Caulk the Wagon  

Monday, May 12 : 5:43 AM : 0 comments :

Some people like keeping their various friendships separate, allowing them the space to have a few different circles. Not me. In an ideal world all my friends would know each other and they would all get along famously. Of course, this is impossible because nothing guarantees that just because two people can call you friend, they'll get along too. I love it though, when two people who I know in completely different circles or on totally different levels, can strike up a friendship that lies totally independently of me.

I've realized that I kind of get nervous a little when having friends meet for the first time.
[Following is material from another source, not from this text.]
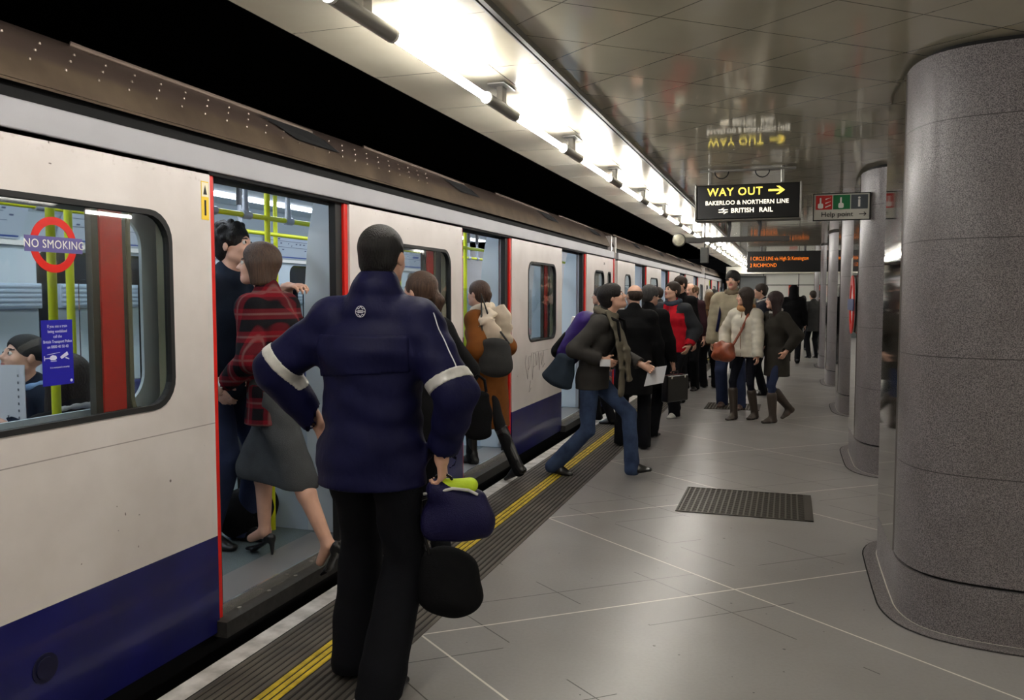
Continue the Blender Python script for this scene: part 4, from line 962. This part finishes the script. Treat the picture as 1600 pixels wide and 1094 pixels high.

I want them to like each other, I want each of them to understand why I think the other is so great, and I want them to be friends so that we can all hang out together in the future. Problem is, to further this end, I tend to meddle and separate people unless I'm absolutely sure that they'll get along. I've been told recently that I get this idea of who someone is and then I make a judgment call on whether or not they'll get along with another person. If I think they would, I don't hesitate to introduce them. If I think they won't, I tend to keep them apart.

This putting people into boxes isn't the point of this blog. The actual point is a term we've recently been using: Crossing the streams. Check out the following scene from Ghostbusters.
"Egon: Don't cross the streams.
Peter: Why?
Egon: It would be bad.
Peter: I'm fuzzy on the whole good/bad thing. What do you mean, 'bad'?
Egon: Try to imagine all life as you know it stopping instantaneously and every molecule in your body exploding at the speed of light.
Ray: Total protonic reversal.
Peter: Right. That's bad. Okay. All right. Important safety tip. Thanks, Egon."
In our world, "crossing the streams" is being using to refer to the action of having friends meet and greet each other. Of course, not all such meetings are fraught with peril but when you place such an importance on friends liking friends (like I do), it can be nerve-wracking and a potential disaster area. It's like planning an event, you have to lay the groundwork for a successful evening, and then also work on contingencies in case of emergencies.

After having two friends meet, or a person introduced to a whole group of your friends, it's de rigeur to have a de-briefing session. "What did you think of so-and-so?" The best thing to hear is something other than platitudes and hope that they got a chance to interact on some level that might spark something other than just "Oh, so you're friends with Jon? Okay, cool." I mean, for the most part, you're introducing friends to other friends for a reason right?

If a compilation of your friends can give a fuller picture of your personality, isn't it always interesting to have two of your friends meet? But man, what if it goes all wrong and they totally don't get along? Does your world end in total protonic reversal? Probably not, but it would sure make my potential The Gauntlet: Season Me all that more interesting.